A Dedication to Fritz Kreisler and Sergei Rachmaninoff
Seventy-five years later, Dmitry Sitkovetsky and Lukas Geniušas repeat the ensemble recordings of the two geniuses. Kreisler and Rachmaninoff... The great performing musicians of the twentieth century were close friends and performed a lot together. However, they met in studio only on three occasions for joint recordings of major pieces such as Beethoven's Kreutzer Sonata, Grieg’s Third Violin Sonata and Schubert’s Grand Duo (Sonata) for violin and piano.
Melodiya has released a CD, on which the same sonatas are performed by two musicians of the twenty-first century.
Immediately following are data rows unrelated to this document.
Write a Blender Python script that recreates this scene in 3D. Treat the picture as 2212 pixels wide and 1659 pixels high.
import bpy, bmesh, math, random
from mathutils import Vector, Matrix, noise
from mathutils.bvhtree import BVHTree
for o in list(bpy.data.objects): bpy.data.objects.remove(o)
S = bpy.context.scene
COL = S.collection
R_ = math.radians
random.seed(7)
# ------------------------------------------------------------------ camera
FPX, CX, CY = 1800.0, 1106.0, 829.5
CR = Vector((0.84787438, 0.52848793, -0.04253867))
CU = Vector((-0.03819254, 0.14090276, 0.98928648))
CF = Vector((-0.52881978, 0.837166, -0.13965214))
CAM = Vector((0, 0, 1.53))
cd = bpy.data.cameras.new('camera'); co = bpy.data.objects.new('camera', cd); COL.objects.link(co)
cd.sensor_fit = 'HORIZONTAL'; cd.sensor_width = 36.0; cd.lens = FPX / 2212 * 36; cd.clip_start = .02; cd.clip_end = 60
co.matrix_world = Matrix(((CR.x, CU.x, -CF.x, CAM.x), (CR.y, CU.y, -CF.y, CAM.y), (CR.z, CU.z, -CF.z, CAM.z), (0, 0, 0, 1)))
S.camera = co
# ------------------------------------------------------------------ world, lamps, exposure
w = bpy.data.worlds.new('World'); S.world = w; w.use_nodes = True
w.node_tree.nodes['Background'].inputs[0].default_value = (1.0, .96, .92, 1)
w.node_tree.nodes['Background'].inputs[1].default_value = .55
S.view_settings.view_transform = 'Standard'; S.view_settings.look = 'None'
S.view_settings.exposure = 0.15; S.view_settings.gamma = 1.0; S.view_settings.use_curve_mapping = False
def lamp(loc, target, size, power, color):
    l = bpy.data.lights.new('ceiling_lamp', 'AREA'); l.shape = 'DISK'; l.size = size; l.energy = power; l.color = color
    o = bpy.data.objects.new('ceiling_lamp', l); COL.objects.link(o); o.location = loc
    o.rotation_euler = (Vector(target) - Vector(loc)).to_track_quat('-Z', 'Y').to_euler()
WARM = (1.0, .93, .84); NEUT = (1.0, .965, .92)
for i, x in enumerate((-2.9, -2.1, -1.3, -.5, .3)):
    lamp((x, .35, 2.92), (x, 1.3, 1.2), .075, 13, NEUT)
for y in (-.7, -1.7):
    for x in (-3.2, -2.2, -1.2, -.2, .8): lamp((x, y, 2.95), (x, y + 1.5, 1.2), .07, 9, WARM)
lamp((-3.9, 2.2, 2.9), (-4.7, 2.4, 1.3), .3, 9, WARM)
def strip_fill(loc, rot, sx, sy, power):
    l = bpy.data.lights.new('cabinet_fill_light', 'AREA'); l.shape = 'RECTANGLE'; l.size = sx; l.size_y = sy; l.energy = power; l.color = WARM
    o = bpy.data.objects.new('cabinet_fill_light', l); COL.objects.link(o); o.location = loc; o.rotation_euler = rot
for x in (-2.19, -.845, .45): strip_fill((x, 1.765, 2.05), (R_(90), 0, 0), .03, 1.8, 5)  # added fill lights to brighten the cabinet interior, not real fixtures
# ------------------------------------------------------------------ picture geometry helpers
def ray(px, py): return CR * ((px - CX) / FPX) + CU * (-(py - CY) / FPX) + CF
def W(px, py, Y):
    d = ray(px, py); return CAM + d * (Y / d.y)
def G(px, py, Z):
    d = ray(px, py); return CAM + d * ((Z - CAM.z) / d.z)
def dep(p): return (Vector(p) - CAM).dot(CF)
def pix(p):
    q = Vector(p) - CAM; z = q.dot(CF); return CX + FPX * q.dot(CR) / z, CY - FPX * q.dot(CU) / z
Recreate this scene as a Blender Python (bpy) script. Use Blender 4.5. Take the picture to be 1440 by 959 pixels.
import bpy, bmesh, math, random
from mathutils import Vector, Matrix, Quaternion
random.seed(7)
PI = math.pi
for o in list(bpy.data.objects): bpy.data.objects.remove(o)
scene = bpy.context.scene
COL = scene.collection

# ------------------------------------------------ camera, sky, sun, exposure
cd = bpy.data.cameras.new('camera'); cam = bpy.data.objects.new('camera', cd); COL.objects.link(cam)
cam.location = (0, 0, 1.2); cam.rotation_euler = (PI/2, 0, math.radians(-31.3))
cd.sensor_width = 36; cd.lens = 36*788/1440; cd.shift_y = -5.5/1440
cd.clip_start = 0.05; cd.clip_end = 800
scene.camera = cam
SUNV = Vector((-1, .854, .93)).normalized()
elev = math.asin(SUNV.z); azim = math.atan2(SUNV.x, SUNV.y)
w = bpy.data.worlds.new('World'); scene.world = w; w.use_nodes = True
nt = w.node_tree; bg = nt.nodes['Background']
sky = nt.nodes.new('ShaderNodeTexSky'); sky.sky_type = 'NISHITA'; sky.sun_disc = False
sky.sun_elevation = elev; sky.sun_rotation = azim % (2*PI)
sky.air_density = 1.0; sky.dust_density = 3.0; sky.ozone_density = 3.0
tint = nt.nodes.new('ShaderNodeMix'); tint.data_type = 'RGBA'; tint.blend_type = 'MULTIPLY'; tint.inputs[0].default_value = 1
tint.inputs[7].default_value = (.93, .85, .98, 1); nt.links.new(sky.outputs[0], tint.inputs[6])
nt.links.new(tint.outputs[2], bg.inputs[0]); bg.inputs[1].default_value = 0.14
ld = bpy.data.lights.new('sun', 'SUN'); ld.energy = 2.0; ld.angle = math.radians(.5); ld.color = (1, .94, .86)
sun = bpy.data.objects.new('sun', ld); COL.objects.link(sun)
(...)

Although they come from different generations, they are linked by a long-lasting friendship between their families, by their belonging to the outstanding musical dynasties and, most importantly, by the continuity of the great Russian tradition of musical and performing arts.
Both musicians have a number of successful and critically acclaimed releases on major labels. Geniušas has often performed with Sitkovetsky conducting, but this is their first joint project as ensemble partners. “Chamber music is one of the highest forms of music making”, Geniušas says. On their first joint album, Dmitry Sitkovetsky and Lukas Geniušas demonstrate an amazingly harmonious unity of their ensemble and a combination of a bright artistic temperament with restrained nobility of the true “academic” style that distinguished Kreisler’s and Rachmaninoff's concert meetings.
Dmitry Sitkovetsky is a violinist and conductor, the son of the famous twentieth-century performers Julian Sitkovetsky and Bella Davidovich, and a student of Igor Bezrodny. To his name, he has decades of solo concert performances at the most prestigious venues of Europe and the USA, and the leadership of well-known Russian and American symphony ensembles.
Lukas Geniušas is a runner-up of the International Tchaikovsky Competition in Moscow and the Chopin Competition in Warsaw. He is a grandson and pupil of Vera Gornostayeva, one of Lev Oborin’s best students and an outstanding teacher, and the son of Moscow Conservatory Professor Xenia Knorre. Geniušas is a recognized interpreter of romantic music.